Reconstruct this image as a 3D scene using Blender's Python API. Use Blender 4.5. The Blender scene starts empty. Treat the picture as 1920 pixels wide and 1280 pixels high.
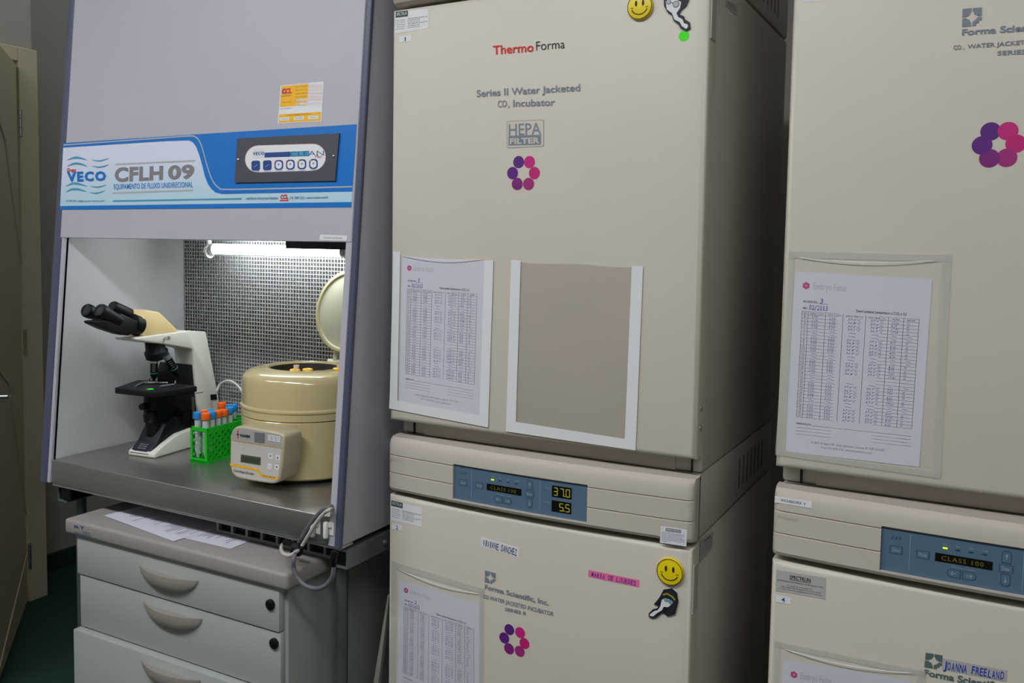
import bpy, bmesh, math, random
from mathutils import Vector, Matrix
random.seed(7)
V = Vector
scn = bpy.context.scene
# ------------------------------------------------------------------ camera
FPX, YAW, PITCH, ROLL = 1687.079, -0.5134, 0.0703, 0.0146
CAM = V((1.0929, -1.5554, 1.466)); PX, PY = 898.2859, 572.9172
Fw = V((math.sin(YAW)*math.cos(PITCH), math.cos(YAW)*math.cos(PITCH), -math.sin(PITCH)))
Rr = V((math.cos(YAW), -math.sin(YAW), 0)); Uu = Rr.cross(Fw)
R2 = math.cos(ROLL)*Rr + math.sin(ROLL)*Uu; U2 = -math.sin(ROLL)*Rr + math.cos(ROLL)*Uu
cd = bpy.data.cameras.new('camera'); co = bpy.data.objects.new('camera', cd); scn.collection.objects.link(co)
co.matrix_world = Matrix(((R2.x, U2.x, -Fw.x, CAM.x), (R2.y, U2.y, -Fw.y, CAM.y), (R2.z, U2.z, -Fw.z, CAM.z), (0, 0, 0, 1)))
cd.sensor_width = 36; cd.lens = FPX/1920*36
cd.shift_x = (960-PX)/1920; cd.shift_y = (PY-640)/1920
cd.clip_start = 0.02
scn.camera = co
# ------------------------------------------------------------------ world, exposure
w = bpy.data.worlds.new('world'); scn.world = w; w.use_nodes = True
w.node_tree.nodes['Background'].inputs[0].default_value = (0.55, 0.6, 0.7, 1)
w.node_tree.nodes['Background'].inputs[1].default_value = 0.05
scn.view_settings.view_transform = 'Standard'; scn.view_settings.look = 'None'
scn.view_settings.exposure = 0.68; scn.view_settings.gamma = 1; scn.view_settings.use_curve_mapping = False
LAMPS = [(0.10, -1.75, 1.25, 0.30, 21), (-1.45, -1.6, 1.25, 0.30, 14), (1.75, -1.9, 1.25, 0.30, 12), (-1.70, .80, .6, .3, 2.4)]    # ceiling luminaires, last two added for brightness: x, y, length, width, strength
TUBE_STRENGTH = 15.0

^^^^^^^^

- _The exercise_:
Show all lines from the data above in which the word "scene" appears.

- _The completed task_:
Reconstruct this image as a 3D scene using Blender's Python API. Use Blender 4.5. The Blender scene starts empty. Treat the picture as 1920 pixels wide and 1280 pixels high.
scn = bpy.context.scene